In some cases, Windsor can be used to convey not that faded ‘70s grandeur, but a more general sense of heritage and experience. You’ll find it all over town (and in a few spots downtown) on nameplates for Midwest Fence, based in South St. Paul. Noting on their website that they’re the oldest and largest fence contractor in the Midwest, Windsor here is less prickly and corporate-looking than a standard sans serif typeface might look. Midwest Fence’s roots are in the immediate postwar era, but the signs convey something a lot older, closer in character to a 19th century mercantile operation in terms of reliability and affability. These aren’t faceless corporate Helvetica automatons putting up your new fence. They’re friendly guys and girls just across the river in South St. Paul.

Lastly, and perhaps on the very opposite end of the spectrum, you’ll see Windsor in black and pink next to the front door of the small XXX emporium Lickety Split on Third Avenue, proclaiming “Erotic Pleasures.” Oddly, I think this arrangement conveys a lot of the same ideas as the other examples: Fun!
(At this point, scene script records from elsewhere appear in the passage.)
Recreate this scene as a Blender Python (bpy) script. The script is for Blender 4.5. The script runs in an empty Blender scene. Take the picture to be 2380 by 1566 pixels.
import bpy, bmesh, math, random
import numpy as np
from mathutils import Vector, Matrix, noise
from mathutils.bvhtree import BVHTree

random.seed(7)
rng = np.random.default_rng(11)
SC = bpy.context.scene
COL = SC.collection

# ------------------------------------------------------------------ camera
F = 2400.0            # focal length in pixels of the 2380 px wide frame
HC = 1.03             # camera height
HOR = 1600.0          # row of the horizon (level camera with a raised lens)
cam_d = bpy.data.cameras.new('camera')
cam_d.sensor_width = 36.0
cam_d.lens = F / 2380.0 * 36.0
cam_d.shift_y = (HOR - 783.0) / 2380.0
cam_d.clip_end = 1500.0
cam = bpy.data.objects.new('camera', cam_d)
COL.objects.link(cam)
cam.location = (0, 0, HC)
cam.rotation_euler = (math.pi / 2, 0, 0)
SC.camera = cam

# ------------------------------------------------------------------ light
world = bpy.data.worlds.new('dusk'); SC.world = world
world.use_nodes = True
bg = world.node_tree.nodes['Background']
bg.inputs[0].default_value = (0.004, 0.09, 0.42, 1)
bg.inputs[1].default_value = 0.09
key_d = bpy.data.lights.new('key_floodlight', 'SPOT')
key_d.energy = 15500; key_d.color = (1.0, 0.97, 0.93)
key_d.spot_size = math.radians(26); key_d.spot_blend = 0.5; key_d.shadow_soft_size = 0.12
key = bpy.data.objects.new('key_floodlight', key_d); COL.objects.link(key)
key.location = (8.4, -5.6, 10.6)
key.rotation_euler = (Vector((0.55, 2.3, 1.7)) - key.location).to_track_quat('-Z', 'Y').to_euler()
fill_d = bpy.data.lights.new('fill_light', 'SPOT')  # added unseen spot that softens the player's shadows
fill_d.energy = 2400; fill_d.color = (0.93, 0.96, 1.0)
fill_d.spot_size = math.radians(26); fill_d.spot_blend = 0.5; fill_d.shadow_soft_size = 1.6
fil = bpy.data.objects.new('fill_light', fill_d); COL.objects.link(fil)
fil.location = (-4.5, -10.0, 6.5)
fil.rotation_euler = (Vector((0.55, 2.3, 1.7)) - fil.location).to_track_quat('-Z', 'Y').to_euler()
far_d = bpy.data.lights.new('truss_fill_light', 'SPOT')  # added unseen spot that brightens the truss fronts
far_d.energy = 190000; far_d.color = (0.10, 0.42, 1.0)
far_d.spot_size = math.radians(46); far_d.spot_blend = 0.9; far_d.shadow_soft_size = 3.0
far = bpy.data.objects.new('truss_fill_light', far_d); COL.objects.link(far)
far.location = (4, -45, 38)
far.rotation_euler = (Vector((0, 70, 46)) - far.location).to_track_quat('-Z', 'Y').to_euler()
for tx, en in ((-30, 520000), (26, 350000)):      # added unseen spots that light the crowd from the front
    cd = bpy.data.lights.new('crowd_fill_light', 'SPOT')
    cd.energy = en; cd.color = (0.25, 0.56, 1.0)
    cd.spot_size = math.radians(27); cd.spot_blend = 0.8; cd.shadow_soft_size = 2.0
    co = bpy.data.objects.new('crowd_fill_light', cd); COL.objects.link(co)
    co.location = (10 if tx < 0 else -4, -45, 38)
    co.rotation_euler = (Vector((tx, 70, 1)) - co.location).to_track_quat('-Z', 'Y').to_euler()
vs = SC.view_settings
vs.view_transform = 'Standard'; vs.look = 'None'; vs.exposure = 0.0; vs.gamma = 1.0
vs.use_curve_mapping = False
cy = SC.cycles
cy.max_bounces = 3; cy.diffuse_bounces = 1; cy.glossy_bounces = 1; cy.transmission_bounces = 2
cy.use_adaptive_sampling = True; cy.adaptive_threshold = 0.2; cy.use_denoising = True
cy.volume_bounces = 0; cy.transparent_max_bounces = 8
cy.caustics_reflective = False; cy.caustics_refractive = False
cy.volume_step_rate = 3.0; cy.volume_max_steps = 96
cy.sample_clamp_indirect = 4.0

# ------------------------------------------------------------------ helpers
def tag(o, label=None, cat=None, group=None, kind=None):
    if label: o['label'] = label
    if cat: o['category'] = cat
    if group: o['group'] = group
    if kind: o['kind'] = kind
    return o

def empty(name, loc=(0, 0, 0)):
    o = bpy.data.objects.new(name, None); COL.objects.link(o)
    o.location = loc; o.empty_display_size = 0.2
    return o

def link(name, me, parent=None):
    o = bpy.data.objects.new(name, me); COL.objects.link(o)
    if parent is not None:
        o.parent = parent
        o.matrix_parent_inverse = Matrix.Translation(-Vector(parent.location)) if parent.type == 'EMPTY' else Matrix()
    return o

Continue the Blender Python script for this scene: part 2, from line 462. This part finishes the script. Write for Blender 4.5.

Friendly! Easy to approach! This is not some faceless adult warehouse off the interstate, but your old, reliable hometown smut and stripper attire shop.
There are not many display typefaces that could be used for both a suburban fence contractor and a downtown sex shop, and still make sense in both contexts. Windsor covers these extremes, and quite a bit of territory in between: the overlooked, the scrappy, the eccentric, and the self-consciously retro. It’s my favorite part of the typographical gumbo that is the contemporary urban landscape, and one that I hope is a small part of it as long as there are independent businesses with a visionary signage program and a slightly off-kilter sense of fun.